Y otro motivo de palpitación: para el acto se convocaron artistas amigos míos de tantos años que hoy son celebridades. En forma desinteresada. Otros ya no pudieron estar, porque si hubieran estado todos, la noche iba a ser interminable.

Mi hermano Luis Álvarez; Oscar Fadlala y Ricardo Flecha (con su antológica versión de Ha Pilincho, de Teodoro S. Mongelós y Toledo Núñez); mis correligionarios aurinegros Juan Cancio Barreto y Diana Barboza (quien hizo vibrar al público con la polca Legendario Guaraní), Marcos Brizuela (con una versión apoteósica de Che renda alazán), Francisco Russo (levantó a la platea con 13 Tuyutí), Ángel Pato García, el legendario guitarrista de Luis Alberto del Paraná; mis queridas Clotilde Cabral (estremeció a todos con un poema de Rafael de León) y Ana Martini y la guitarrita de Juan Cancio.

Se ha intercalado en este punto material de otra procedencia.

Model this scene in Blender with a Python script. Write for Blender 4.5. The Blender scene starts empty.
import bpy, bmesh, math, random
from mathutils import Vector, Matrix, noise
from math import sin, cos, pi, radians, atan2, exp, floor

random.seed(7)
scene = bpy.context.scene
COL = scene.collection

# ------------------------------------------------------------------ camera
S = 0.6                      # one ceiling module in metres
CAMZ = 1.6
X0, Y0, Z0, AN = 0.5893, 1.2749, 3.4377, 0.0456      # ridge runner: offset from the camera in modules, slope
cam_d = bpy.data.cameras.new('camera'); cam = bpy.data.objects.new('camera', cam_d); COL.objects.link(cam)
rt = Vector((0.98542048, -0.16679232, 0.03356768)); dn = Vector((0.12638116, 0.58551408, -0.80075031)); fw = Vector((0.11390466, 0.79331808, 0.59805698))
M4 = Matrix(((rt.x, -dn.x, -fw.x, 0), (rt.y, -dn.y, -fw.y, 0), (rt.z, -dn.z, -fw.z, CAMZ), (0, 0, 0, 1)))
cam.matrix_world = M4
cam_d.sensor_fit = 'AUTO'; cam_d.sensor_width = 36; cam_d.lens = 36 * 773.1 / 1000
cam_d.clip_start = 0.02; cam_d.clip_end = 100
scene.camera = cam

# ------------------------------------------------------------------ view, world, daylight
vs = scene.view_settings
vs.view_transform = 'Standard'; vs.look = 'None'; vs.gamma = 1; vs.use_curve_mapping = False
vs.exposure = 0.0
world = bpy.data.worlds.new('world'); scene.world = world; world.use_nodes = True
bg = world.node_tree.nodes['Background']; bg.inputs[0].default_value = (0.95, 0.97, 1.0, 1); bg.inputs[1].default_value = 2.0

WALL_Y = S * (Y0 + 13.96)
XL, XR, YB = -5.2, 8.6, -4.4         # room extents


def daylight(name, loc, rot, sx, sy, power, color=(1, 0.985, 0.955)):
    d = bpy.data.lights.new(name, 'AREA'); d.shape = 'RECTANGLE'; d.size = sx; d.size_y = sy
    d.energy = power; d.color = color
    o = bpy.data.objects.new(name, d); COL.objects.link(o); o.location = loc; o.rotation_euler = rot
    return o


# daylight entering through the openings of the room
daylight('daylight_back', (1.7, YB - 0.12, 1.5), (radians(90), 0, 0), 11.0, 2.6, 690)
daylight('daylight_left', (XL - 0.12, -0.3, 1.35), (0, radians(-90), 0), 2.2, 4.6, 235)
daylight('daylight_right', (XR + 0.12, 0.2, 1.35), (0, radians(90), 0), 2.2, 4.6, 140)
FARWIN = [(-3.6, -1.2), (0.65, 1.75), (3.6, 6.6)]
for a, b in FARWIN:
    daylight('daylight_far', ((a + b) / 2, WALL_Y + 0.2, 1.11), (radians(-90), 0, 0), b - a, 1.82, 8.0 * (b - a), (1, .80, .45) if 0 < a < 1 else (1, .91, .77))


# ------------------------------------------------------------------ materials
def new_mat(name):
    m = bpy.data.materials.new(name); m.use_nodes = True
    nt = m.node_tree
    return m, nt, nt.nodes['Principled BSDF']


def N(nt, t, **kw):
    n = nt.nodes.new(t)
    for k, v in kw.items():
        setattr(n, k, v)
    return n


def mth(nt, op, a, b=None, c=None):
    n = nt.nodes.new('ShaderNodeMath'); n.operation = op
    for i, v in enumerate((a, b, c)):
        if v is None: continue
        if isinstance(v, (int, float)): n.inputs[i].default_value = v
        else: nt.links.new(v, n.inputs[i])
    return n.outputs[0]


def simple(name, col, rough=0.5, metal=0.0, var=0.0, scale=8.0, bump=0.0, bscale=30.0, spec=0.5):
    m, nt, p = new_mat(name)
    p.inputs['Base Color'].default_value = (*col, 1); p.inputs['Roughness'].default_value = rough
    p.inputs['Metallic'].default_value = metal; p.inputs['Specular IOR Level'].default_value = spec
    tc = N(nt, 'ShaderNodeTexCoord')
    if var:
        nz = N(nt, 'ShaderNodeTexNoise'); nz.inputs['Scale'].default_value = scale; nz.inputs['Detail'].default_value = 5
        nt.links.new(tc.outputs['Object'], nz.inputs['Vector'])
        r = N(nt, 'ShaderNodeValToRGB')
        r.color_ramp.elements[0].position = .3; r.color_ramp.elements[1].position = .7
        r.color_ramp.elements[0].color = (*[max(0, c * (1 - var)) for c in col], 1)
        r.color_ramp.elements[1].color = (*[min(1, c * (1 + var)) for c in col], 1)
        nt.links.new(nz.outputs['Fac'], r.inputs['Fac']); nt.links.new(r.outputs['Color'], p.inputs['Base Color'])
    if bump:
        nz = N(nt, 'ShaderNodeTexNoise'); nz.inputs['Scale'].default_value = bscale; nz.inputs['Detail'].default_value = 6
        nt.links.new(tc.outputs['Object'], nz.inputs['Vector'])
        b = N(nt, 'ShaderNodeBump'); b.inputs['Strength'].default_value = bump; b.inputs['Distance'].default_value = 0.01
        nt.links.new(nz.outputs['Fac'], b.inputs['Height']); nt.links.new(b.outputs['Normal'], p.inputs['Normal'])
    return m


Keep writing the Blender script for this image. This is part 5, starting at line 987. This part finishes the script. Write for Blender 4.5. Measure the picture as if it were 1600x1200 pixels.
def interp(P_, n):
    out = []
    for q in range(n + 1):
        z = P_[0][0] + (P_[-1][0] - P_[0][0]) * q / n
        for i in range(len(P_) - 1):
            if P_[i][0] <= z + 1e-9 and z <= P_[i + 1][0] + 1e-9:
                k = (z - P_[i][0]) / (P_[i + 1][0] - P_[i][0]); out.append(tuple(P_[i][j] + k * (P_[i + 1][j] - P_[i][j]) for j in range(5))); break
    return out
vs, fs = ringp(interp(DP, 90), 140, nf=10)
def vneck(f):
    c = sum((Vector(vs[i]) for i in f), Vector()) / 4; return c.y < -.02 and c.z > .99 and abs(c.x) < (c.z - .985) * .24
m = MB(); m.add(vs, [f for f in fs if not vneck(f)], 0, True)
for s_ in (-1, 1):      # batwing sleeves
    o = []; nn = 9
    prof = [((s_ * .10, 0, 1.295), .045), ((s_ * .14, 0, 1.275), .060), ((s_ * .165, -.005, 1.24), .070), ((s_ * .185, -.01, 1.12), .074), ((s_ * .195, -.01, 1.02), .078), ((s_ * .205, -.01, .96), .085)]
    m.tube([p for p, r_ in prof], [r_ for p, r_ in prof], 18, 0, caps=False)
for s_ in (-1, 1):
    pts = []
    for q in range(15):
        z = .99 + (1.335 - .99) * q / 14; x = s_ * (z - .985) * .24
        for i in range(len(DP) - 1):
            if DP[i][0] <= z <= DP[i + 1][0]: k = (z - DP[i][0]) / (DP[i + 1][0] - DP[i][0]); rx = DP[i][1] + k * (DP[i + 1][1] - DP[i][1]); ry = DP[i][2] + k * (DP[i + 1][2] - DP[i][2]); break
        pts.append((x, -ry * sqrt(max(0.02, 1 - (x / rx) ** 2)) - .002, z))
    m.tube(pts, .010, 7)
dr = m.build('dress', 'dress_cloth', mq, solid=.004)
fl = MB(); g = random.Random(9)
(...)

Y con ellos, el imponente maestro de ceremonia, Hugo Vigray, La Voz.

La calidad de la gente presente en el escenario y en la platea, su asistencia solo impulsada por el deseo de ratificar afectos, de encontrarse, reconocerse; de abrazarse con la sinceridad de las personas nobles, de disfrutar del arte por el arte, de reírse, de emocionarse, de compartir la vida que vivimos y la que todavía nos queda por vivir. Todo eso tuvo la espontaneidad de los mita’i y las mitakuña’i de barrio llegados a adultos con los deberes hechos.

Volviendo a casa con Pilar tras la experiencia inmensurable, cantaba yo mentalmente los potentes versos de Eladia Blázquez: “Merecer la vida es erguirse vertical, / más allá del mal, de las caídas... / Es igual que darle a la verdad, / y a nuestra propia libertad, / ¡la bienvenida!”.

Sí, señoras y señores, esa noche se trató solo de eso: de honrar la vida.